PROBLEM REQUIREMENTS: Transcribe the lines from the start of the data below through the line with "renderer.shadowMap.enabled = true;", word for word and nothing more.

RECORDED INFORMATION:
_ _ _ _ _ _ _
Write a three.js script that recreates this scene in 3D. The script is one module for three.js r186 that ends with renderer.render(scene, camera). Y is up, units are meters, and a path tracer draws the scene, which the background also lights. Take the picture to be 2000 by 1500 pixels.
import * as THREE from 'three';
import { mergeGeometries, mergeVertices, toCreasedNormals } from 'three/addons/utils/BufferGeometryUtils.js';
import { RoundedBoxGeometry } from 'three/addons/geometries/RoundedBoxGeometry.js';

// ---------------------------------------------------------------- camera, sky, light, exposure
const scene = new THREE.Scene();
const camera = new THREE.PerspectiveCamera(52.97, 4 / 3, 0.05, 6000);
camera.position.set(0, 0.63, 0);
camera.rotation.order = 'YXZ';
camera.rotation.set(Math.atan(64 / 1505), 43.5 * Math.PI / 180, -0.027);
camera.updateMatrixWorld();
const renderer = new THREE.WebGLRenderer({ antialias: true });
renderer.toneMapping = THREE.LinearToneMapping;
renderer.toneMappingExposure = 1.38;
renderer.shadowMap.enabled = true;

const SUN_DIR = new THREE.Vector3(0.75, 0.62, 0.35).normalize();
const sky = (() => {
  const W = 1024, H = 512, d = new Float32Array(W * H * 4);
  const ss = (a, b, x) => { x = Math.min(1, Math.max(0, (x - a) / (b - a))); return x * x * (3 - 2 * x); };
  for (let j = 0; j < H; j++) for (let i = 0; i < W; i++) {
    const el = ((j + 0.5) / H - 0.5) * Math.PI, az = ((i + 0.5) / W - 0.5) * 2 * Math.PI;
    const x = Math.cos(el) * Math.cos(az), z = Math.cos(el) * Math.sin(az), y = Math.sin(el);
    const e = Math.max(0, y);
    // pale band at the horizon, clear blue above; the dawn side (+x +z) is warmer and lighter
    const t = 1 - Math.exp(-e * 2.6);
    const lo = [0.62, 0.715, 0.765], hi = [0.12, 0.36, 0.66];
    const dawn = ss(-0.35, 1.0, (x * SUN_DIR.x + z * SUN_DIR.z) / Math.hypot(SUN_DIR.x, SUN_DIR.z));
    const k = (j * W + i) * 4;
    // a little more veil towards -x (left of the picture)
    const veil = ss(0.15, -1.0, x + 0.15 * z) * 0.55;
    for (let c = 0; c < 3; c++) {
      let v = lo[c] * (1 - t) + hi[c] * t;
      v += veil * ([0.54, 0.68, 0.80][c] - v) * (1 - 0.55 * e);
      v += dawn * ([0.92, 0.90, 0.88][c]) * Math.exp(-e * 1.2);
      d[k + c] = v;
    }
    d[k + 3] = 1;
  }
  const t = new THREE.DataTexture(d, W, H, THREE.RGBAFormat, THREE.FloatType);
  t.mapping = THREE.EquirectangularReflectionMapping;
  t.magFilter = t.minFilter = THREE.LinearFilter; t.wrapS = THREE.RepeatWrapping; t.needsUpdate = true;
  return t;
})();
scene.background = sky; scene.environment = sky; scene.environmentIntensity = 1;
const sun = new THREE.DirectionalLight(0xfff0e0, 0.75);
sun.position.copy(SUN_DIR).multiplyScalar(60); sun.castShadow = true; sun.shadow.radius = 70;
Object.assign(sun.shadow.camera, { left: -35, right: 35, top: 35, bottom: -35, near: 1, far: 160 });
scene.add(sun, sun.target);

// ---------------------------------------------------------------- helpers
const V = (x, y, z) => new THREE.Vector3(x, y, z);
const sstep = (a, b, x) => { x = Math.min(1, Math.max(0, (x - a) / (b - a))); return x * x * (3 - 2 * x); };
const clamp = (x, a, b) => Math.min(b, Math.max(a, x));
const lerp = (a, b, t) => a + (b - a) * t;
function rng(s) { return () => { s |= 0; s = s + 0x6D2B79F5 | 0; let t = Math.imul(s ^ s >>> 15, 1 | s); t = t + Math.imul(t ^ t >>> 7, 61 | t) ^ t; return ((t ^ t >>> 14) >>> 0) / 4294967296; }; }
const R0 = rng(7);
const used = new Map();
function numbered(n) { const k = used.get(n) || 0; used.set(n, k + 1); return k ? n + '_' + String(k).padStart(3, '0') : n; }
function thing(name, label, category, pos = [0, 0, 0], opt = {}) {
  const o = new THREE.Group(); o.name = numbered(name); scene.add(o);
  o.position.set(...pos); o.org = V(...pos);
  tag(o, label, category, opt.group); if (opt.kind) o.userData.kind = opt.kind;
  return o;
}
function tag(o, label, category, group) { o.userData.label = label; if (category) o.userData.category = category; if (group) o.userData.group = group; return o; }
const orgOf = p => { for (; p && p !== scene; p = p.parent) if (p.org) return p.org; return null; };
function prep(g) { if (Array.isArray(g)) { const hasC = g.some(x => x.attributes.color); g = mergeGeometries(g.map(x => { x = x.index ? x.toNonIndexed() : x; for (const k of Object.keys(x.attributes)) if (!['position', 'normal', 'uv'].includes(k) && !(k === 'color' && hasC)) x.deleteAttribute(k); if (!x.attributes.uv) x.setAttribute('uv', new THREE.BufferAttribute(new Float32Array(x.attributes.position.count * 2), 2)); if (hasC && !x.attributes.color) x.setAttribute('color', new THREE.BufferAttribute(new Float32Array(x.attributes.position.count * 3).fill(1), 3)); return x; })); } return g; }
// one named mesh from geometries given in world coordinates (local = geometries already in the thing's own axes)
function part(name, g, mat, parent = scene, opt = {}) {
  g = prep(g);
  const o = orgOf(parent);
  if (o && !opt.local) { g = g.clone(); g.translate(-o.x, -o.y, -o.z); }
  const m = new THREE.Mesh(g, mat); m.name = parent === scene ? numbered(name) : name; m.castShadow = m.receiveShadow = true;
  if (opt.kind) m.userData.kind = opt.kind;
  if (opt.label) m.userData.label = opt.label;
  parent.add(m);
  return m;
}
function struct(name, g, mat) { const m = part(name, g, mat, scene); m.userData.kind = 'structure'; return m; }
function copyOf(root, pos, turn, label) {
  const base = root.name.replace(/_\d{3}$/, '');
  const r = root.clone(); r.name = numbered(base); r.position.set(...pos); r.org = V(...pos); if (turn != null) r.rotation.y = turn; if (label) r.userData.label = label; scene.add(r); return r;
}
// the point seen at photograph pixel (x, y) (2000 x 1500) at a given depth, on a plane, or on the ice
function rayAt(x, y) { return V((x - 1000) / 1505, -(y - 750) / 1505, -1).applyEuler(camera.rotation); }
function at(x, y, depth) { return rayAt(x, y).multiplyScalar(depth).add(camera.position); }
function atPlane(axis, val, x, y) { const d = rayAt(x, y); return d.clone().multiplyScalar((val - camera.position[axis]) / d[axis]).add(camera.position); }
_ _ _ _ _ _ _
RESULT OF THIS TASK:
Write a three.js script that recreates this scene in 3D. The script is one module for three.js r186 that ends with renderer.render(scene, camera). Y is up, units are meters, and a path tracer draws the scene, which the background also lights. Take the picture to be 2000 by 1500 pixels.
import * as THREE from 'three';
import { mergeGeometries, mergeVertices, toCreasedNormals } from 'three/addons/utils/BufferGeometryUtils.js';
import { RoundedBoxGeometry } from 'three/addons/geometries/RoundedBoxGeometry.js';

// ---------------------------------------------------------------- camera, sky, light, exposure
const scene = new THREE.Scene();
const camera = new THREE.PerspectiveCamera(52.97, 4 / 3, 0.05, 6000);
camera.position.set(0, 0.63, 0);
camera.rotation.order = 'YXZ';
camera.rotation.set(Math.atan(64 / 1505), 43.5 * Math.PI / 180, -0.027);
camera.updateMatrixWorld();
const renderer = new THREE.WebGLRenderer({ antialias: true });
renderer.toneMapping = THREE.LinearToneMapping;
renderer.toneMappingExposure = 1.38;
renderer.shadowMap.enabled = true;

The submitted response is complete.